Так был ли простой русский народ христианским, религиозным? Чтобы ответить на этот вопрос, приведем еще одно мнение-свидетельство. В декабре 1919 г. в холодном, голодном, измученном Петрограде З. Н. Гиппиус пишет в дневнике: “Церкви полны молящихся. Народ дошел до предела отчаяния, отчаяние это слепое и слепо гонит его в церковь. Народ русский никогда не был православным. Никогда не был религиозным сознательно. Он имел данную форму христианства, но о христианстве никогда не думал. Этим объясняется та легкость, с которой каждый, если ему как бы предлагается выход из отчаянного положения — записаться в коммунисты, — тотчас сбрасывает всякую “религиозность”. Отрекается, не почесавшись. ...Невинность ребенка или идиота. Женщины в особенности. Внешние традиции у многих под шумок хранятся. Так — любят венчаться в церкви. Не жалеют на это денег и очень хитрят. Ну, а кому все равно нет выбора, все равно отчаяние и некуда идти — идут в церковь. Кланяются, крестятся, — молятся, в самом деле молятся, ибо Кому-то, Кого не знают, несут душу, полную темного отчаяния”1.

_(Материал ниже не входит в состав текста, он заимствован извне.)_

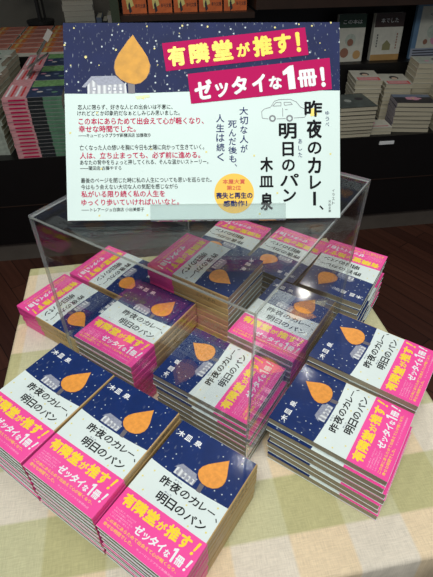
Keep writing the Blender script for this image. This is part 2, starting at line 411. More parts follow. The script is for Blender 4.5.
LEAF = [(0, 1), (.12, .87), (.26, .72), (.40, .56), (.485, .40), (.50, .27), (.43, .14), (.29, .045), (.1, 0), (-.1, 0), (-.28, .06), (-.42, .16), (-.49, .29), (-.475, .43), (-.39, .57), (-.27, .70), (-.13, .85)]
def make_jacket(art=True):
    j = MB(); z1 = BT
    yb = cxy(0, .40)[1]
    wrap(j, -hh, yb, .0004, z1, 0, .00042, M_WHITE, M_TAN, M_WHITE, M_WHITE)
    wrap(j, yb, hh, .0004, z1, 0, .00042, M_NAVY, M_TAN, M_WHITE, M_WHITE)
    z = z1 + .00005
    j.poly([cxy(0, .40), cxy(0, .405), cxy(.15, .412), cxy(.35, .420), cxy(.55, .422), cxy(.75, .415), cxy(.985, .402), cxy(.985, .40)], z, M_NAVY)
    if art:
        # little house, tree, author, title
        j.poly([cxy(.265, .362), cxy(.325, .308), cxy(.515, .318), cxy(.56, .366), cxy(.37, .352), cxy(.335, .338)], z + .0001, M_ROOF)
        j.poly([cxy(.295, .352), cxy(.33, .328), cxy(.375, .352), cxy(.555, .366), cxy(.55, .408), cxy(.295, .402)], z + .00006, M_HOUSE)
        for wx in (.315, .40, .45, .50): j.poly([cxy(wx, .372), cxy(wx + .025, .373), cxy(wx + .025, .393), cxy(wx, .392)], z + .00012, M_ROOF)
        j.poly([cxy(.60, .36), cxy(.655, .36), cxy(.66, .424), cxy(.61, .424)], z + .00008, M_TRUNK)
        def crown(grow, zz, m):
            c0 = cxy(.658, 0)[0]; y0_ = cxy(0, .355)[1] - grow; hgt = BH * .262 + 2 * grow; wd = BW * .305 + 2 * grow
            pts = [(c0 + a * wd + .0075 * b3 * b3 - .0005, y0_ + b3 * hgt) for a, b3 in LEAF]
            j.poly(pts, zz, m)
        crown(.0004, z + .00012, M_LEAF_EDGE); crown(0, z + .0002, M_LEAF)
        for s_, x0, x1 in (('木', .05, .135), ('皿', .155, .235), ('泉', .285, .37)):
            j.glyphs(s_, cbox(x0, .082, x1, .135), z + .0002, M_WINK, .025)
        xs = [(.235, .35), (.362, .477), (.492, .595), (.61, .715), (.735, .81), (.825, .91)]
        for (a, b2), ch in zip(xs, '昨夜のカレー'):
            y0, y1 = (.452, .527) if ch in '昨夜' else ((.462, .52) if ch != 'ー' else (.486, .494))
            j.glyphs(ch, cbox(a, y0, b2, y1), z + .0002, M_BLACK, .022)
        j.glyphs('、', cbox(.935, .505, .965, .53), z + .0002, M_BLACK, .02)
        for (a, b2), ch in zip([(.305, .42), (.435, .53), (.545, .65), (.67, .785), (.805, .90)], '明日のパン'):
            y0, y1 = (.565, .638) if ch in '明日' else (.572, .632)
            j.glyphs(ch, cbox(a, y0, b2, y1), z + .0002, M_BLACK, .022)
        j.glyphs('ゆうべ', cbox(.36, .433, .45, .448), z + .0002, M_NAVYINK, .0)
        j.glyphs('あした', cbox(.35, .545, .44, .558), z + .0002, M_NAVYINK, .0)
        for x, y in ((.12, .47), (.15, .63), (.62, .545), (.93, .62), (.05, .55), (.75, .655), (.90, .44)):
            j.disc(cxy(x, y), .0011, z + .0001, M_GOLDDOT, 8)
        # spine lettering stands on the +x side
        for i, ch in enumerate('昨夜のカレ'):
            V2, F2 = text_mesh(ch, 0); vs = [j.bm.verts.new((hw + .00006, .052 - i * .0072 - xx * .006, .0028 + yy * .0058)) for xx, yy in V2]
            kk = j.mi(mat('spine_ink', (60, 70, 40), .5))
            for fc in F2: j.bm.faces.new([vs[q] for q in fc]).material_index = kk
    return j.mesh('dust_jacket')
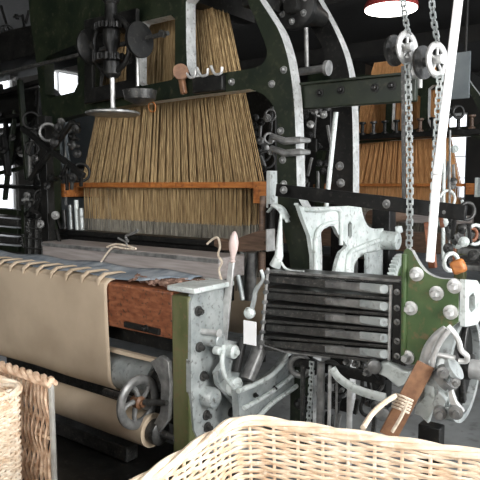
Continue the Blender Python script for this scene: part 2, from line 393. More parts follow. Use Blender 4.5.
# hand wheel
hp = PY(138, 402, 1.99)
w = obj('hand_wheel', MB().ring(hp, (1,0,0), .112, .019, 44, 1.3), M['mid_steel'], loom)
m = MB()
for k in range(5):
    a = 2*math.pi*k/5+.3; d = V(0, math.cos(a), math.sin(a)); e = V(0, math.cos(a+.5), math.sin(a+.5))
    m.tube([hp+d*.03, hp+(d+e).normalized()*.07, hp+e*.112], [.014,.012,.012], 8)
obj('wheel_spokes', m, M['mid_steel'], w)
obj('wheel_hub', MB().lathe(hp-V(.03,0,0), (1,0,0), [(0,.028),(.05,.032),(.06,.02),(.07,.02)], 20), M['leather'], w)
# wheel bracket arm
br = [(150,362),(160,356),(168,362),(170,385),(168,420),(158,433),(150,430),(160,412),(161,385),(157,374)]
obj('wheel_bracket', MB().plate(plY(br, 2.03), [], (0,.03,0)), M['mid_steel'], loom, .003)
obj('wheel_shaft', MB().cyl(hp, hp+V(-.25,0,0), .018).cyl(hp, V(SX, hp.y+.02, hp.z+.03), .014), M['dark_steel'], loom)
# sley
q0, q1 = PY(42, 242, 2.36), PY(219, 257, 2.36); q1.z = PY(130, 249, 2.36).z-.06
obj('race_board', MB().box((q0.x, 2.36, q1.z-.06), (q1.x, 2.58, q1.z+.055)), M['race_board'], loom, .006)
obj('reed_frame', MB().box((q0.x, 2.352, q1.z+.028), (q1.x, 2.362, q1.z+.05)), M['mid_steel'], loom, .003)
c0, c1 = PY(60, 229, 2.72), PY(222, 245, 2.72)
obj('hand_rail', MB().box((c0.x, 2.68, c1.z-.01), (c1.x, 2.78, c1.z+.028)), M['black_iron'], loom, .006)
obj('shadow_rail', MB().box((c0.x, 2.71, c1.z-.06), (c1.x+.1, 2.76, c1.z-.014)), M['black_iron'], loom, .003)
e = [(214,238),(232,241),(243,236),(258,231),(270,230),(270,250),(244,252),(222,250),(214,246)]
obj('rail_end', MB().plate(plY(e, 2.58), [], (0,.05,0)).bolt(PY(265,242,2.58), (0,-1,0), .008,.01), M['brown_wood'], loom, .003)
obj('rail_end_plate', MB().bar(PY(270.5,229,2.57), PY(270.5,251,2.57), .012, .07), M['bright_steel'], loom, .002)
# uprights below rail end
for (a, b, r, mm) in (((252,252),(250,300),.03,'mid_steel'), ((243,250),(243,300),.016,'grey_cast'), ((262,252),(262,272),.02,'brown_wood'), ((229,252),(229,300),.03,'black_iron'), ((263,196),(262,232),.018,'brown_wood'), ((272,204),(272,232),.02,'black_iron')):
    obj('upright', MB().cyl(PY(*a, 2.66), PY(*b, 2.66), r), M[mm], loom)
obj('temple_cone', MB().tube([PY(281,213,2.5), PY(280,230,2.5), PY(279,255,2.5), PY(275,266,2.5)], [.006,.012,.022,.03], 16), M['pale_cast'], loom)
obj('curved_foot', MB().tube(spline([PY(281,262,2.47), PY(285,268,2.47), PY(292,271,2.47), PY(304,272,2.47)], 4), .007, 8), M['pale_cast'], loom)
obj('shell_clip', MB().tube(spline([PY(268,212,2.6), PY(274,206,2.6), PY(281,209,2.6), PY(286,218,2.6), PY(288,222,2.6)], 4), [.006]*4+[.014]*9+[.008]*4, 8, False, 2.5), M['pale_cast'], loom)
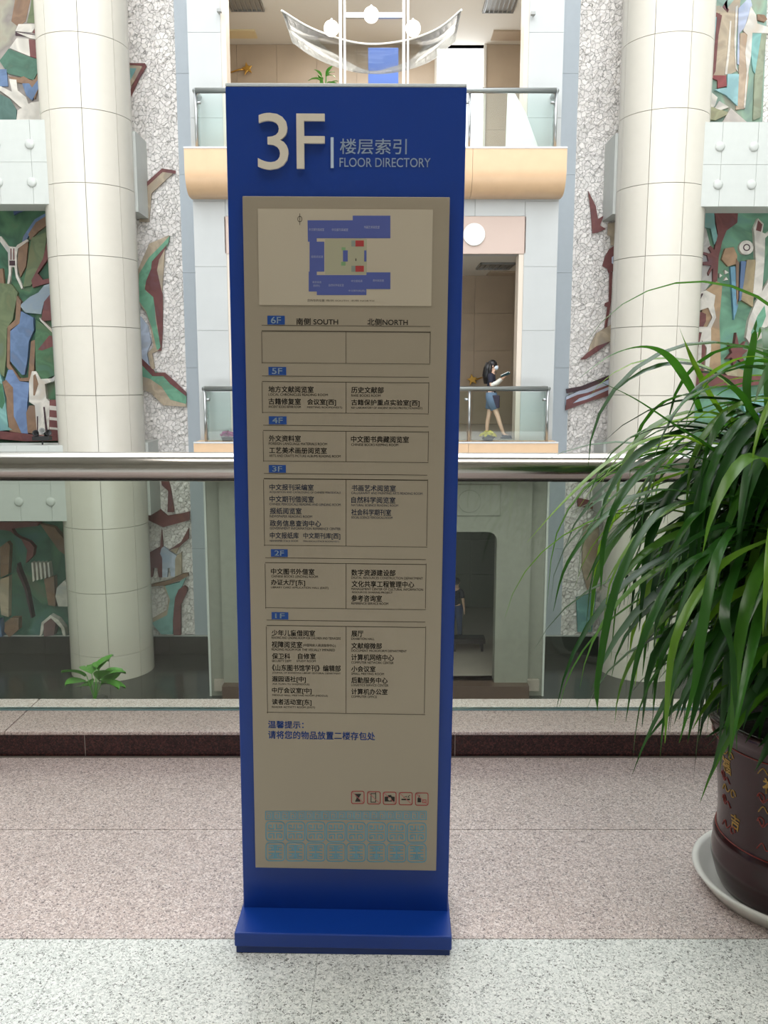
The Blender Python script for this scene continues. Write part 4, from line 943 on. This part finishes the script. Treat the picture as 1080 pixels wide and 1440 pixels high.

Факты и мнения, приведенные выше, в историческом экскурсе, и здесь, приводят нас к несколько парадоксальному выводу: русский народ был менее христианским, чем религиозным. Он плохо знал и понимал содержание христианского вероучения, но привык и ощущал потребность        в наличии единого вероучения. Он плохо знал и понимал содержание тех духовно-нравственных обязанностей, которые налагались верой, но привык и ощущал потребность в религиозных символах и обрядах. Он плохо знал и понимал отличие православия от других верований, но привык и ощущал потребность оправдывать этим отличием свое отличие от других народов, свое мессианское предназначение.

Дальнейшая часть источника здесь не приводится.